YOUR OBJECTIVE
All the data should come back exactly as it was given.

DATASET EXTRACT
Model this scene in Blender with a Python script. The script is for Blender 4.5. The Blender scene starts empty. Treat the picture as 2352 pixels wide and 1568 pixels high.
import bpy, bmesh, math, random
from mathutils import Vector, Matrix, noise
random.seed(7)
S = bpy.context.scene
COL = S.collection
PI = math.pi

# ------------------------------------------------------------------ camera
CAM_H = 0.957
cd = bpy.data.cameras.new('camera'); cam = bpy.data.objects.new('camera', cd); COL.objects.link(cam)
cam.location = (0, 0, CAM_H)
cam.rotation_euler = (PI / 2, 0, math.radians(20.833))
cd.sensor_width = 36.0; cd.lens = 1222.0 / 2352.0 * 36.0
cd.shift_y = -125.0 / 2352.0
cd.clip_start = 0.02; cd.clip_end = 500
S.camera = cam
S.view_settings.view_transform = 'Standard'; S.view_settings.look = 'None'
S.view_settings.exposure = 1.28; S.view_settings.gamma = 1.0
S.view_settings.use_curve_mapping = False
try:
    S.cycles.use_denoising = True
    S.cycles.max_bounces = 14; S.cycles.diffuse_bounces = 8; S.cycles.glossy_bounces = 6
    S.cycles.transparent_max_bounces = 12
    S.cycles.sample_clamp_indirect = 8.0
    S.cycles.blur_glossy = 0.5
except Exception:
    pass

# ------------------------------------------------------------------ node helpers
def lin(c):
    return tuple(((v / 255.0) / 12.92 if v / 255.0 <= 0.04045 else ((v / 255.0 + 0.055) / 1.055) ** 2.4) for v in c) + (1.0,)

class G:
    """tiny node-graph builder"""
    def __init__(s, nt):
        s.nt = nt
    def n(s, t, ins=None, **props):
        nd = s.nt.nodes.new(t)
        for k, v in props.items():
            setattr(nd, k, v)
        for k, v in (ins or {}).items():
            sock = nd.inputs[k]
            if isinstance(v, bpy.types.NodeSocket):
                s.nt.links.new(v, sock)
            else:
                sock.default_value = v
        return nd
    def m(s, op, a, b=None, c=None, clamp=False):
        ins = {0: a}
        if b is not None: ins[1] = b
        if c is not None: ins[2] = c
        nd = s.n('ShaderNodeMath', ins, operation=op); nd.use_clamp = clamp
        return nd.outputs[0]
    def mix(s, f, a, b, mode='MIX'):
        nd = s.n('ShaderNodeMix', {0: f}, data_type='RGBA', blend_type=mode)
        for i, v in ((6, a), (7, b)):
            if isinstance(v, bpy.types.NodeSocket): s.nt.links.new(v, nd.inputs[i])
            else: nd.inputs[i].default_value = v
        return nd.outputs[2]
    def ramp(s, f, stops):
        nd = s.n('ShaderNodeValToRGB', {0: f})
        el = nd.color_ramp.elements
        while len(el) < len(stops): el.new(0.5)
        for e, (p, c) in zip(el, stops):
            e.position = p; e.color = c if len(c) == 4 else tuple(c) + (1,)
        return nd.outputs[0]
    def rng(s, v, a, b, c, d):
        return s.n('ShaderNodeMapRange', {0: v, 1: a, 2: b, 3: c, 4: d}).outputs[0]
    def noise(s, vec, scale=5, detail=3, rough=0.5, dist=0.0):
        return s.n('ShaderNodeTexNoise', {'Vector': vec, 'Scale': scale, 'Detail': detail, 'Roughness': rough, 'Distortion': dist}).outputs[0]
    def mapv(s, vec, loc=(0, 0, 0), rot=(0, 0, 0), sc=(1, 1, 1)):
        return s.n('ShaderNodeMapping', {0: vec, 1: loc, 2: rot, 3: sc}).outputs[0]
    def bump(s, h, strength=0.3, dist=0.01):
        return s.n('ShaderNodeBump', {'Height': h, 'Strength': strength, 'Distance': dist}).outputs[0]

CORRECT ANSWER
Model this scene in Blender with a Python script. The script is for Blender 4.5. The Blender scene starts empty. Treat the picture as 2352 pixels wide and 1568 pixels high.
import bpy, bmesh, math, random
from mathutils import Vector, Matrix, noise
random.seed(7)
S = bpy.context.scene
COL = S.collection
PI = math.pi

# ------------------------------------------------------------------ camera
CAM_H = 0.957
cd = bpy.data.cameras.new('camera'); cam = bpy.data.objects.new('camera', cd); COL.objects.link(cam)
cam.location = (0, 0, CAM_H)
cam.rotation_euler = (PI / 2, 0, math.radians(20.833))
cd.sensor_width = 36.0; cd.lens = 1222.0 / 2352.0 * 36.0
cd.shift_y = -125.0 / 2352.0
cd.clip_start = 0.02; cd.clip_end = 500
S.camera = cam
S.view_settings.view_transform = 'Standard'; S.view_settings.look = 'None'
S.view_settings.exposure = 1.28; S.view_settings.gamma = 1.0
S.view_settings.use_curve_mapping = False
try:
    S.cycles.use_denoising = True
    S.cycles.max_bounces = 14; S.cycles.diffuse_bounces = 8; S.cycles.glossy_bounces = 6
    S.cycles.transparent_max_bounces = 12
    S.cycles.sample_clamp_indirect = 8.0
    S.cycles.blur_glossy = 0.5
except Exception:
    pass

# ------------------------------------------------------------------ node helpers
def lin(c):
    return tuple(((v / 255.0) / 12.92 if v / 255.0 <= 0.04045 else ((v / 255.0 + 0.055) / 1.055) ** 2.4) for v in c) + (1.0,)

class G:
    """tiny node-graph builder"""
    def __init__(s, nt):
        s.nt = nt
    def n(s, t, ins=None, **props):
        nd = s.nt.nodes.new(t)
        for k, v in props.items():
            setattr(nd, k, v)
        for k, v in (ins or {}).items():
            sock = nd.inputs[k]
            if isinstance(v, bpy.types.NodeSocket):
                s.nt.links.new(v, sock)
            else:
                sock.default_value = v
        return nd
    def m(s, op, a, b=None, c=None, clamp=False):
        ins = {0: a}
        if b is not None: ins[1] = b
        if c is not None: ins[2] = c
        nd = s.n('ShaderNodeMath', ins, operation=op); nd.use_clamp = clamp
        return nd.outputs[0]
    def mix(s, f, a, b, mode='MIX'):
        nd = s.n('ShaderNodeMix', {0: f}, data_type='RGBA', blend_type=mode)
        for i, v in ((6, a), (7, b)):
            if isinstance(v, bpy.types.NodeSocket): s.nt.links.new(v, nd.inputs[i])
            else: nd.inputs[i].default_value = v
        return nd.outputs[2]
    def ramp(s, f, stops):
        nd = s.n('ShaderNodeValToRGB', {0: f})
        el = nd.color_ramp.elements
        while len(el) < len(stops): el.new(0.5)
        for e, (p, c) in zip(el, stops):
            e.position = p; e.color = c if len(c) == 4 else tuple(c) + (1,)
        return nd.outputs[0]
    def rng(s, v, a, b, c, d):
        return s.n('ShaderNodeMapRange', {0: v, 1: a, 2: b, 3: c, 4: d}).outputs[0]
    def noise(s, vec, scale=5, detail=3, rough=0.5, dist=0.0):
        return s.n('ShaderNodeTexNoise', {'Vector': vec, 'Scale': scale, 'Detail': detail, 'Roughness': rough, 'Distortion': dist}).outputs[0]
    def mapv(s, vec, loc=(0, 0, 0), rot=(0, 0, 0), sc=(1, 1, 1)):
        return s.n('ShaderNodeMapping', {0: vec, 1: loc, 2: rot, 3: sc}).outputs[0]
    def bump(s, h, strength=0.3, dist=0.01):
        return s.n('ShaderNodeBump', {'Height': h, 'Strength': strength, 'Distance': dist}).outputs[0]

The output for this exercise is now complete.